As it turns out, Paul ran quite a scam, too. For weeks, it’s appeared that the British cad was spying for king and country, just as Hogarth asked. But instead, he’s been feeding info to Darrow on Hogarth and the Site X spies in exchange for U.S. citizenship. And, apparently, Nora has been lying to Jim about them being the only Soviet spies on the Hill. After a sleep over, he finds her spy notes under the bed and she confesses there is a third spook lurking about. Jim seems to think that lets him off the hook for further skullduggery. If he’d known that tidbit last week, he surely wouldn’t have allowed Nora to smash in Jeannie’s skull. Or, at least, one would hope.
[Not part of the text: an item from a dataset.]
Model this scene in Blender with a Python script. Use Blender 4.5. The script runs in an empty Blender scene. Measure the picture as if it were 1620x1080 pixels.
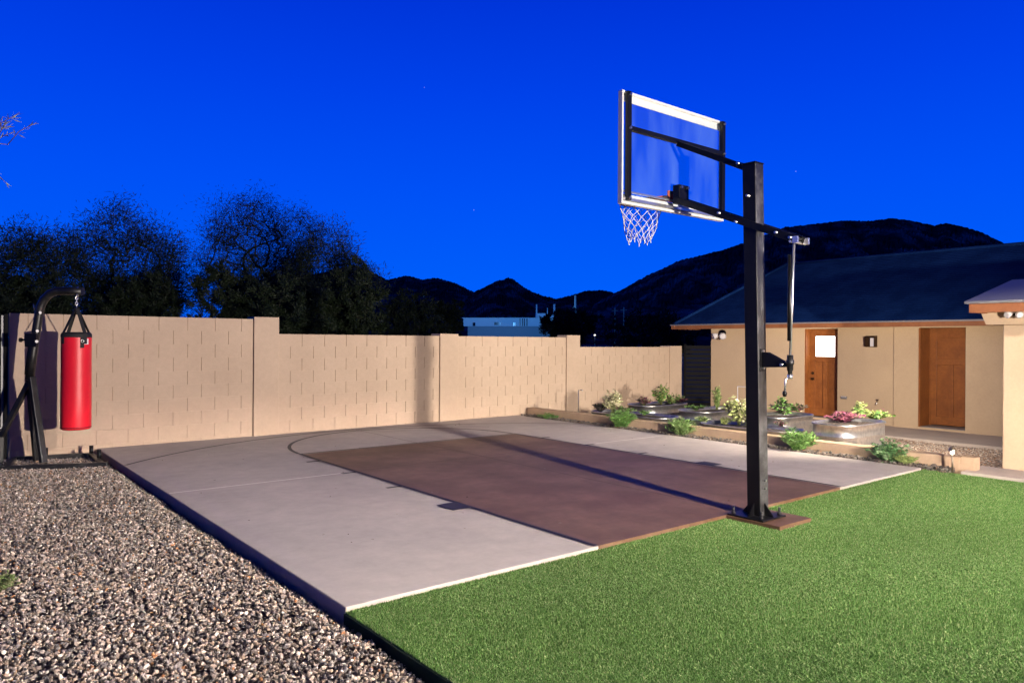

In perhaps the show’s most grotesque example of a relationship sullied by secrets, Jim seems unnervingly comfortable lying to Fritz’s face about the fate of his wife, gifting his friend comic books and blandly agreeing that Jeannie was “the best.” It’s not clear if this guy is guilt-stricken or becoming hardened, and Christopher Denham continues to walk an admirably ambiguous line with his performance.
Finally, Abby is left to deal with Eli when Charlie refuses to. She tries to give him the benefit of the doubt and brings little Joey out to meet his grandfather at a dusty nearby restaurant. After listening to Eli outline his nutty business plan, Abby figures out Charlie was right and tries to cut her losses by writing her father-in-law a fat kiss-off check. Eli explodes, following her to the car as he outlines all of Charlie’s sins, including him having a great poker face. “If I was you,” he spits, “I wouldn’t believe anything he says.” As Manhattan‘s marvelous second season winds down, that advice likely applies to every character on the Hill.
Stray Atoms
- According to Paul, the bar on the Hill started serving a new cocktail to celebrate Hitler’s suicide: Hitler’s Brains, made of schnapps and red grenadine.
- News of Hitler’s death sends the military boys into a frenzy that includes shooting pistols in the air. Haven’t they ever seen the Mythbusters episode showing how dangerous that is?
- Helen’s new casual fling Stan seems like he could be the real thing. If she let’s him be, that is. Manhattan‘s creative team openly salivates over the stories they want to tell after the war. These two could be a fun pair in future seasons.
- The cover story for Jeannie’s death is that she wandered into a construction zone. Meanwhile, Fritz, the most fun character on the Hill, has lost his will to live. The only thing that gives him a modicum of joy is the thought of Liza doing radiation experiments on him. He even shaves off his mustache (presumably because Jeannie once said it was scratchy).